Scalpers have been known to buy and resell hot tickets for big-name music acts or sporting events, like Taylor Swift concerts and the Super Bowl. In Florida, some were using the same tactics for a less glamorous pass: a driver’s license appointment in Miami-Dade County.
The county tax collector’s office announced on Monday that it had “uncovered a network of appointment scalpers” profiting from access to motor vehicles offices by “hoarding free appointments and reselling them for a profit.”
“We know who they are and how they operate,” Dariel Fernandez, the Miami-Dade tax collector, said in a statement. “We will not accept any appointment obtained through system abuse.”
The scalpers found so far have not been punished, because the practice was not illegal, but there is already an effort to change that and make it a civil offense.
As for the questionable appointments, a statement from the tax collector’s office on Thursday said that it was “trying to cancel all appointments that have been flagged from a potential scalper but it is a complicated process.”
The practice has not been limited to Miami-Dade County. In 2023, the Hillsborough County tax collector’s office in Tampa, Fla., announced changes to its operations after discovering that scammers had booked appointments for driver’s licenses and then tried to resell the time slots to the public.
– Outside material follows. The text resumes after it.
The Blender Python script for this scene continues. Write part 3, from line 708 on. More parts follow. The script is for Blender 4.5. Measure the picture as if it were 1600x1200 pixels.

The suspicious activity in Miami-Dade was discovered this year after the tax collector’s office began to take the processing of driver’s licenses from the Florida Department of Highway Safety and Motor Vehicles, as had been approved under a constitutional amendment. During the transition, new software and security protocols were adopted in at least two locations in Miami.
The software uncovered data revealing that at least 200 appointments had been booked through scalpers, which led the office to further investigate. The scalpers booked the appointments by using bots and fake accounts, and then resold the appointments for $25 to $250, the office said.
The investigation is continuing, but the tax collector’s office said that local driving schools had been involved in taking some appointment slots.
There are nine driver’s license offices in Miami-Dade County that serve nearly three million residents seeking new driver’s licenses, renewals or identification cards.
Residents have been forced to book their appointments online weeks or months away, only to stand in lines that often wind out the office doors when they arrive.
That was the scene on Thursday afternoon at one driver’s license office in a bustling shopping plaza in northwest Miami, where people stood outside waiting for their names to be called.
One of them was Esmeralda Miranda, 19, who had booked an online appointment for her driver’s license exam in January.
“I don’t think it’s right for them” to hoard the appointments, she said, adding “because everyone can, like book the appointment for themselves. I feel like it’s wrong for them to do that.”
Standing a few spots away from her, Alain Garcia and his wife, Katherine Moran, agreed.
“It’s not right,” said Mr. Garcia, who was accompanying his wife as she waited to take her exam. They had also booked her appointment online, in January.
“Tired, too much waiting,” he said restlessly after waiting more than an hour. Others waiting in line spilled out to another sidewalk in the parking lot, where they stood under the sweltering sun. Yet some others sat in their air-conditioned cars, parked just outside the office.
Ms. Moran blamed the area’s large population for the rise of the scalpers.
“It’s too much volume, too many people,” she said.
The practice of buying and reselling the appointments is not in itself illegal, according to the tax collector’s office, which added that it would work with county officials and law enforcement “to put an end” to it.
Commissioner Kevin Cabrera of Miami-Dade County has introduced legislation that would make the sale of public service appointments, such as those for driver’s licenses, a civil offense punishable by a fine of $500 per violation. The ordinance will be presented to the Board of County Commissioners on April 1.